#### [GIVEN INFORMATION]

# # #

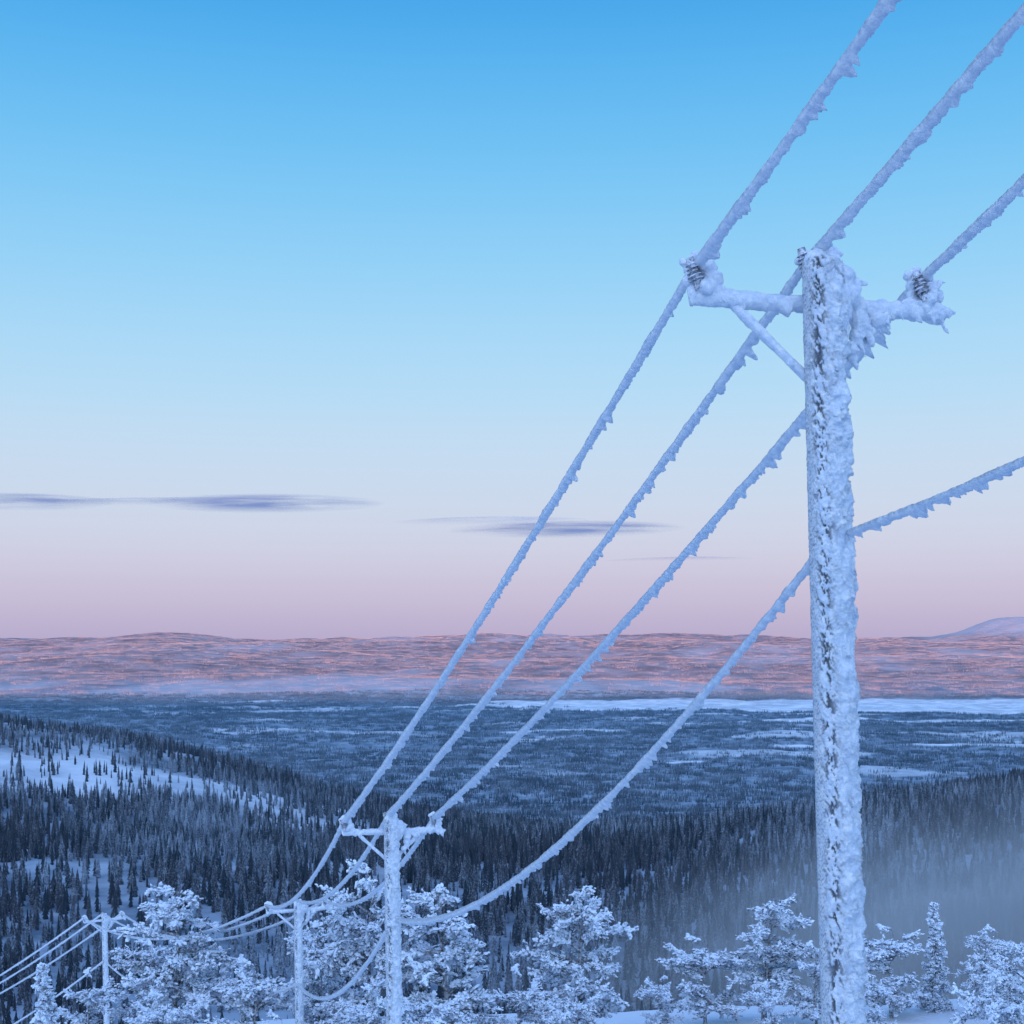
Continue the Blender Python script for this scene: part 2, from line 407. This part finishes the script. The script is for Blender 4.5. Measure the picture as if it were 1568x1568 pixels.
    b(1.24,B,-.22,.085);b(1.28,B,-.14,.075);b(1.25,B,-.05,.06);b(1.34,B,-.24,.06);b(1.20,B,-.34,.11);b(1.30,B,-.40,.10);b(1.37,B,-.45,.06);b(1.16,B+.06,.0,.06);b(1.08,B+.07,-.05,.05);b(1.14,B+.08,-.14,.08);b(1.12,B+.05,-.26,.08)
    w=u*.35+np.array([0,-.05,-.75])
    def cone(a_,b_,c_,l,r):
        p=pt(a_,b_,c_);co.append((p,p+w*l,r,.006))
    for (a_,c_,l,r) in [(1.32,-.42,.25,.055),(1.40,-.38,.12,.04),(1.22,-.42,.16,.05),(1.08,-.42,.12,.04),(.9,-.42,.13,.045),(.74,-.46,.20,.05),(.66,-.55,.18,.045),(.5,-.62,.22,.055),(.44,-.75,.2,.045),(.36,-.88,.18,.045),(1.28,-.16,.1,.035),(.62,-.46,.12,.04),(-.9,-.38,.1,.03)]:
        cone(a_,B-.06 if a_>.55 or a_<0 else .08,c_,l,r)
    for (a_,c_,dx,dz,r) in [(1.36,-.42,.14,.03,.05),(.33,-.24,.14,.02,.06),(.12,.03,.10,.02,.04),(1.31,-.12,.1,.01,.04)]:
        p=pt(a_,B-.05 if a_>1 else 0,c_);co.append((p,p+u*dx+np.array([0,0,dz]),r,.008))
    em=blob_mesh(bl,co,.012/res if res<1 else .010,seed+60,.02)
    em.attributes.new('dark','FLOAT','POINT')
    em.materials.clear();obj('rime_mass',em,RIME,e)
    return e,[pt(*p) for p in tips]

pole_specs=[
 ((2.83,12.9,3.50),(3.10,12.9,-6.6),(-.255,.967),1.0,1),
 ((-3.06,35.3,-4.52),(-2.92,35.3,-14.2),(-.255,.967),.5,1),
 ((-8.4,55,-10.35),(-8.3,55,-19.5),(-.38,.92),.4,.85),
 ((-24.7,85,-16.8),(-24.5,85,-26.5),(-.55,.83),.35,.85),
 ((-53,112,-33.),(-53,112,-43.),(-.7,.7),.3,1),
 ((9.2,-11,12.1),(9.3,-11,1.5),(-.255,.967),.35,1),
]
poles=[]
for i,(t,b_,v,r,rs) in enumerate(pole_specs):
    poles.append(utility_pole(t,b_,v,r,seed=100+i*17,rs=rs))
line=bpy.data.objects.new('power_line',None);sc.collection.objects.link(line)
A1=poles[0][1];P2=[tuple(p) for p in poles[1][1]]
sg=[.22,.22,.25]
for i in range(3):
    wire('wire_down_%d'%i,A1[i],P2[i],sg[i],.034,.060,300+i,line,gs=[1.1,1.2,1.5][i])
    a=A1[i]
    B=np.array([a[0]+6.36,a[1]-24,a[2]+8.64])
    wire('wire_up_%d'%i,a,B,.54,.037,.043,320+i,line,gs=1.5)
wire('cable_down',(2.9,13.06,.85),(-2.85,35.2,-7.1),1.06,.031,.056,340,line,gs=1.35)
wire('cable_up',(3.05,12.75,.95),(3.05+6.1,12.75-24,.95+8.64),1.55,.025,.03,341,line,gs=1.5)
for a,b_,sg_,st in ((1,2,.75,.03),(2,3,1.3,.05),(3,4,1.0,.05)):
    for i in range(3):
        wire('wire_span%d_%d'%(a,i),poles[a][1][i],poles[b_][1][i],sg_*(1+.12*i),.05,.055,360+a*5+i,line,step=st,nseg=8)
wire('cable_span1',(-3.1,35.4,-7.3),(-8.4,55,-13.6),1.1,.05,.06,390,line,step=.03,nseg=8)
wire('cable_span2',(-8.4,55,-13.6),(-24.7,85,-19.6),1.6,.05,.05,391,line,step=.05,nseg=8)
wire('cable_span3',(-24.7,85,-19.6),(-53,112,-36),1.5,.05,.05,392,line,step=.05,nseg=8)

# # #

#### [STATED PROBLEM]
Leave the images out and output the remaining material exactly as it stands.

#### [PROBLEM SOLUTION]
Continue the Blender Python script for this scene: part 2, from line 407. This part finishes the script. The script is for Blender 4.5. Measure the picture as if it were 1568x1568 pixels.
    b(1.24,B,-.22,.085);b(1.28,B,-.14,.075);b(1.25,B,-.05,.06);b(1.34,B,-.24,.06);b(1.20,B,-.34,.11);b(1.30,B,-.40,.10);b(1.37,B,-.45,.06);b(1.16,B+.06,.0,.06);b(1.08,B+.07,-.05,.05);b(1.14,B+.08,-.14,.08);b(1.12,B+.05,-.26,.08)
    w=u*.35+np.array([0,-.05,-.75])
    def cone(a_,b_,c_,l,r):
        p=pt(a_,b_,c_);co.append((p,p+w*l,r,.006))
    for (a_,c_,l,r) in [(1.32,-.42,.25,.055),(1.40,-.38,.12,.04),(1.22,-.42,.16,.05),(1.08,-.42,.12,.04),(.9,-.42,.13,.045),(.74,-.46,.20,.05),(.66,-.55,.18,.045),(.5,-.62,.22,.055),(.44,-.75,.2,.045),(.36,-.88,.18,.045),(1.28,-.16,.1,.035),(.62,-.46,.12,.04),(-.9,-.38,.1,.03)]:
        cone(a_,B-.06 if a_>.55 or a_<0 else .08,c_,l,r)
    for (a_,c_,dx,dz,r) in [(1.36,-.42,.14,.03,.05),(.33,-.24,.14,.02,.06),(.12,.03,.10,.02,.04),(1.31,-.12,.1,.01,.04)]:
        p=pt(a_,B-.05 if a_>1 else 0,c_);co.append((p,p+u*dx+np.array([0,0,dz]),r,.008))
    em=blob_mesh(bl,co,.012/res if res<1 else .010,seed+60,.02)
    em.attributes.new('dark','FLOAT','POINT')
    em.materials.clear();obj('rime_mass',em,RIME,e)
    return e,[pt(*p) for p in tips]

pole_specs=[
 ((2.83,12.9,3.50),(3.10,12.9,-6.6),(-.255,.967),1.0,1),
 ((-3.06,35.3,-4.52),(-2.92,35.3,-14.2),(-.255,.967),.5,1),
 ((-8.4,55,-10.35),(-8.3,55,-19.5),(-.38,.92),.4,.85),
 ((-24.7,85,-16.8),(-24.5,85,-26.5),(-.55,.83),.35,.85),
 ((-53,112,-33.),(-53,112,-43.),(-.7,.7),.3,1),
 ((9.2,-11,12.1),(9.3,-11,1.5),(-.255,.967),.35,1),
]
poles=[]
for i,(t,b_,v,r,rs) in enumerate(pole_specs):
    poles.append(utility_pole(t,b_,v,r,seed=100+i*17,rs=rs))
line=bpy.data.objects.new('power_line',None);sc.collection.objects.link(line)
A1=poles[0][1];P2=[tuple(p) for p in poles[1][1]]
sg=[.22,.22,.25]
for i in range(3):
    wire('wire_down_%d'%i,A1[i],P2[i],sg[i],.034,.060,300+i,line,gs=[1.1,1.2,1.5][i])
    a=A1[i]
    B=np.array([a[0]+6.36,a[1]-24,a[2]+8.64])
    wire('wire_up_%d'%i,a,B,.54,.037,.043,320+i,line,gs=1.5)
wire('cable_down',(2.9,13.06,.85),(-2.85,35.2,-7.1),1.06,.031,.056,340,line,gs=1.35)
wire('cable_up',(3.05,12.75,.95),(3.05+6.1,12.75-24,.95+8.64),1.55,.025,.03,341,line,gs=1.5)
for a,b_,sg_,st in ((1,2,.75,.03),(2,3,1.3,.05),(3,4,1.0,.05)):
    for i in range(3):
        wire('wire_span%d_%d'%(a,i),poles[a][1][i],poles[b_][1][i],sg_*(1+.12*i),.05,.055,360+a*5+i,line,step=st,nseg=8)
wire('cable_span1',(-3.1,35.4,-7.3),(-8.4,55,-13.6),1.1,.05,.06,390,line,step=.03,nseg=8)
wire('cable_span2',(-8.4,55,-13.6),(-24.7,85,-19.6),1.6,.05,.05,391,line,step=.05,nseg=8)
wire('cable_span3',(-24.7,85,-19.6),(-53,112,-36),1.5,.05,.05,392,line,step=.05,nseg=8)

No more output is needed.